North Dakota and Minnesota among 40 states to share $391.5M settlement related to Google's location-tracking practices

(Fargo, ND) -- Minnesota Attorney General Keith Ellison announced Monday that he and a bipartisan coalition of 40 attorneys general have reached a $391.5 million multi-state settlement with Google over its location-tracking practices relating to Google Account settings. This is the largest multi-state privacy settlement that attorneys general have ever reached. Minnesota will receive $8,251,975.29 from the settlement.  

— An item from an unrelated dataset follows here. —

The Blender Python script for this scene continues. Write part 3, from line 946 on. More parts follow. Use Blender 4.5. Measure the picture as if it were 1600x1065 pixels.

“Big Tech companies need to be clear with us about when they’re collecting our location data and what they’re using for. They shouldn’t be able to collect it when we’ve told them not to. But this is what Google did,” Attorney General Ellison said. “Consumers should be able to control whether their online information — including their exact locations — are tracked and monetized. Minnesota joined a bipartisan coalition of 40 states to investigate Google when it became clear they lied to consumers about whether they were tracking consumers’ locations. That was wrong and we couldn’t let it continue, so we took action that resulted in this historic settlement.” 

The attorneys general opened the Google investigation following a 2018 Associated Press article that revealed Google “records your movements even when you explicitly tell it not to.” 

Attorneys general from North Dakota and South Dakota participated in the suit.  There is no word yet on how much those states will receive in the settlement.